Given information:

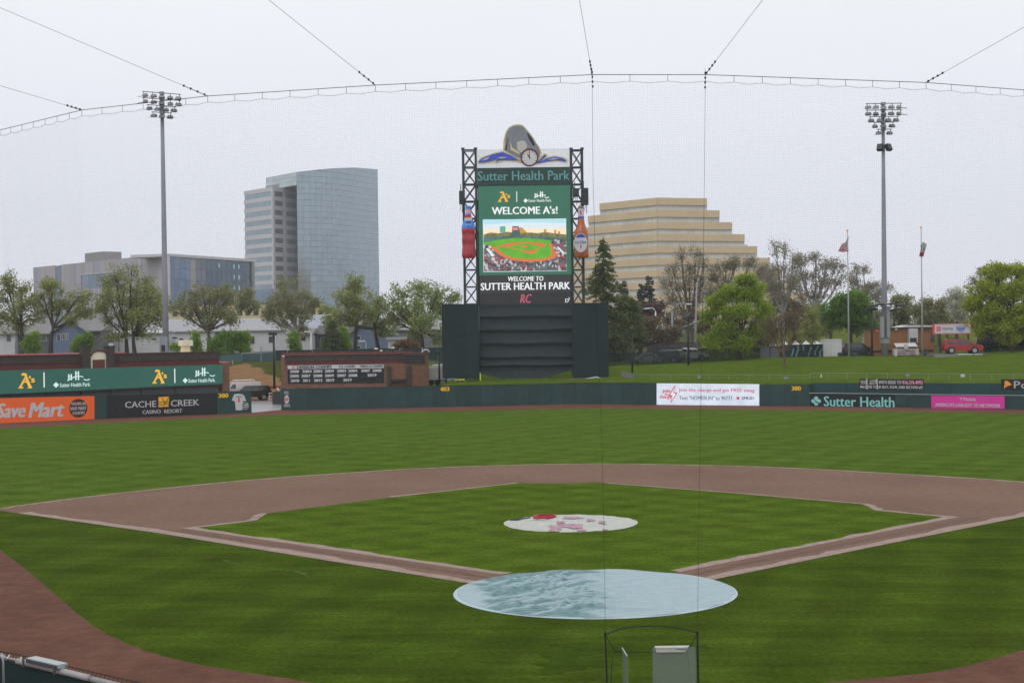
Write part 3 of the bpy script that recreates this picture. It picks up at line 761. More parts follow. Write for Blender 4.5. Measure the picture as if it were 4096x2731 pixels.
# right wall lettering and banners
P6, P7 = segR[6], segR[7]
b = thing('wall_sign', 'pale teal hospital name with a rounded cross on the dark lower right wall', 'sign', P6.w(3, .3, -.03))
part(poly(P6, [(3241, 1624), (3580, 1629.5), (3580, 1579), (3241, 1575)], -.02, -.004), 'backing', M_BLACKV, b)
text(b, 'Sutter Health', P6, (3295, 1586, 3578, 1626), -.025, M_TEAL, bold=.02)
mb = MB(P6)
bx4 = P6.box(3245, 1584, 3285, 1622); uc, vc = (bx4[0] + bx4[1]) / 2, (bx4[2] + bx4[3]) / 2; hu = (bx4[1] - bx4[0]) / 2; hv = (bx4[3] - bx4[2]) / 2
for k in range(4):
    q = k * math.pi / 2 + math.pi / 2; mb.disc((uc + hu * .55 * math.cos(q), vc + hv * .55 * math.sin(q)), hu * .42, -.045, -.022 - .002 * k, 16, ry=hv * .42)
mb.box(uc - hu * .45, uc + hu * .45, -.04, -.03, vc - hv * .45, vc + hv * .45)
part(mb, 'rounded_cross', M_TEAL, b)
mb = MB(P6)
for k in range(3):
    mb.tube([(uc - hu * .3 + hu * .15 * k + hu * .9 * t * t - hu * .2, -.05, vc + hv * (.1 - .18 * k) - hv * .8 * t + hv * .4) for t in np.linspace(0, 1, 6)], .022, 4)
part(mb, 'cross_stroke', M_BLACKV, b)
b = thing('advert_banner', 'magenta wall banner with white lettering, at the right end of the lower wall', 'banner', P7.w(P7.L * .4, .2, -.03))
part(poly(P7, [(3725, 1631), (4018, 1634.5), (4018, 1583.5), (3725, 1582)], -.03, -.004), 'backing', M_MAG, b)
text(b, 'T', P7, (3838, 1590, 3850, 1602), -.035, M_WHITE, bold=.03)
text(b, 'Mobile', P7, (3854, 1590, 3904, 1603), -.035, M_WHITE, bold=.02)
text(b, "AMERICA'S LARGEST 5G NETWORK", P7, (3741, 1613, 4003, 1627), -.035, M_WHITE, bold=.03)
PU, PV = P6.shift(.85), P7.shift(.85)
b = thing('notice_banner', 'black notice banner with blocky white and pink text, on the upper right wall', 'banner', PU.w(8, 1.6, -.03))
part(poly(PU, [(3437.5, 1557.5), (3695, 1557.5), (3695, 1516), (3437.5, 1515)], -.04, -.006), 'backing', M_BLACKV, b)
text(b, 'TEXT', PU, (3441, 1522, 3473, 1535), -.045, M_WHITE, bold=.035)
text(b, 'WITH ISSUE TO', PU, (3514, 1522, 3606, 1535), -.045, M_WHITE, bold=.035)
text(b, '916.376.4992', PU, (3609, 1522, 3692, 1536.5), -.045, M_PINKV, bold=.035)
text(b, "INCLUDE YOUR SEAT, ROW, AND SECTION #'S", PU, (3441, 1542, 3691, 1555), -.045, M_WHITE, bold=.035)
M_CREAM = mat('cream_vinyl', (.50, .47, .38), rough=.5)
part(poly(PU, [(3477, 1538), (3506, 1535), (3505, 1518), (3479, 1521)], -.055, -.041), 'foul_pennant', M_CREAM, b)
text(b, 'FOUL', PU, (3481, 1523, 3503, 1533), -.06, M_BLACKV, bold=.03)
mb = MB(PU)
for a, c in (((3467, 1514), (3469, 1556)), ((3508, 1514), (3511, 1556))):
    p, q = PU.uv(*a), PU.uv(*c); mb.tube([(p[0], -.07, p[1]), (q[0], -.07, q[1])], .06, 6)
part(mb, 'foul_pole_print', M_WHITE, b)
b = thing('advert_banner', 'black wall banner with an orange poppy, cut off by the right edge of the picture', 'banner', PV.w(PV.L * .9, 1.6, -.03))
part(poly(PV, [(4004, 1559), (4330, 1563), (4330, 1518), (4004, 1516)], -.04, -.006), 'backing', M_BLACKV, b)
part(poly(PV, [(4015, 1554), (4027, 1545), (4047, 1539), (4040, 1530), (4029, 1523), (4019, 1522), (4018, 1538)], -.055, -.041), 'poppy', M_ORL, b)
text(b, 'Po', PV, (4056, 1524, 4112, 1553), -.045, M_WHITE, bold=.0)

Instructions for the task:
Without including any pictures, print all of the material exactly as given.

Answer:
Write part 3 of the bpy script that recreates this picture. It picks up at line 761. More parts follow. Write for Blender 4.5. Measure the picture as if it were 4096x2731 pixels.
# right wall lettering and banners
P6, P7 = segR[6], segR[7]
b = thing('wall_sign', 'pale teal hospital name with a rounded cross on the dark lower right wall', 'sign', P6.w(3, .3, -.03))
part(poly(P6, [(3241, 1624), (3580, 1629.5), (3580, 1579), (3241, 1575)], -.02, -.004), 'backing', M_BLACKV, b)
text(b, 'Sutter Health', P6, (3295, 1586, 3578, 1626), -.025, M_TEAL, bold=.02)
mb = MB(P6)
bx4 = P6.box(3245, 1584, 3285, 1622); uc, vc = (bx4[0] + bx4[1]) / 2, (bx4[2] + bx4[3]) / 2; hu = (bx4[1] - bx4[0]) / 2; hv = (bx4[3] - bx4[2]) / 2
for k in range(4):
    q = k * math.pi / 2 + math.pi / 2; mb.disc((uc + hu * .55 * math.cos(q), vc + hv * .55 * math.sin(q)), hu * .42, -.045, -.022 - .002 * k, 16, ry=hv * .42)
mb.box(uc - hu * .45, uc + hu * .45, -.04, -.03, vc - hv * .45, vc + hv * .45)
part(mb, 'rounded_cross', M_TEAL, b)
mb = MB(P6)
for k in range(3):
    mb.tube([(uc - hu * .3 + hu * .15 * k + hu * .9 * t * t - hu * .2, -.05, vc + hv * (.1 - .18 * k) - hv * .8 * t + hv * .4) for t in np.linspace(0, 1, 6)], .022, 4)
part(mb, 'cross_stroke', M_BLACKV, b)
b = thing('advert_banner', 'magenta wall banner with white lettering, at the right end of the lower wall', 'banner', P7.w(P7.L * .4, .2, -.03))
part(poly(P7, [(3725, 1631), (4018, 1634.5), (4018, 1583.5), (3725, 1582)], -.03, -.004), 'backing', M_MAG, b)
text(b, 'T', P7, (3838, 1590, 3850, 1602), -.035, M_WHITE, bold=.03)
text(b, 'Mobile', P7, (3854, 1590, 3904, 1603), -.035, M_WHITE, bold=.02)
text(b, "AMERICA'S LARGEST 5G NETWORK", P7, (3741, 1613, 4003, 1627), -.035, M_WHITE, bold=.03)
PU, PV = P6.shift(.85), P7.shift(.85)
b = thing('notice_banner', 'black notice banner with blocky white and pink text, on the upper right wall', 'banner', PU.w(8, 1.6, -.03))
part(poly(PU, [(3437.5, 1557.5), (3695, 1557.5), (3695, 1516), (3437.5, 1515)], -.04, -.006), 'backing', M_BLACKV, b)
text(b, 'TEXT', PU, (3441, 1522, 3473, 1535), -.045, M_WHITE, bold=.035)
text(b, 'WITH ISSUE TO', PU, (3514, 1522, 3606, 1535), -.045, M_WHITE, bold=.035)
text(b, '916.376.4992', PU, (3609, 1522, 3692, 1536.5), -.045, M_PINKV, bold=.035)
text(b, "INCLUDE YOUR SEAT, ROW, AND SECTION #'S", PU, (3441, 1542, 3691, 1555), -.045, M_WHITE, bold=.035)
M_CREAM = mat('cream_vinyl', (.50, .47, .38), rough=.5)
part(poly(PU, [(3477, 1538), (3506, 1535), (3505, 1518), (3479, 1521)], -.055, -.041), 'foul_pennant', M_CREAM, b)
text(b, 'FOUL', PU, (3481, 1523, 3503, 1533), -.06, M_BLACKV, bold=.03)
mb = MB(PU)
for a, c in (((3467, 1514), (3469, 1556)), ((3508, 1514), (3511, 1556))):
    p, q = PU.uv(*a), PU.uv(*c); mb.tube([(p[0], -.07, p[1]), (q[0], -.07, q[1])], .06, 6)
part(mb, 'foul_pole_print', M_WHITE, b)
b = thing('advert_banner', 'black wall banner with an orange poppy, cut off by the right edge of the picture', 'banner', PV.w(PV.L * .9, 1.6, -.03))
part(poly(PV, [(4004, 1559), (4330, 1563), (4330, 1518), (4004, 1516)], -.04, -.006), 'backing', M_BLACKV, b)
part(poly(PV, [(4015, 1554), (4027, 1545), (4047, 1539), (4040, 1530), (4029, 1523), (4019, 1522), (4018, 1538)], -.055, -.041), 'poppy', M_ORL, b)
text(b, 'Po', PV, (4056, 1524, 4112, 1553), -.045, M_WHITE, bold=.0)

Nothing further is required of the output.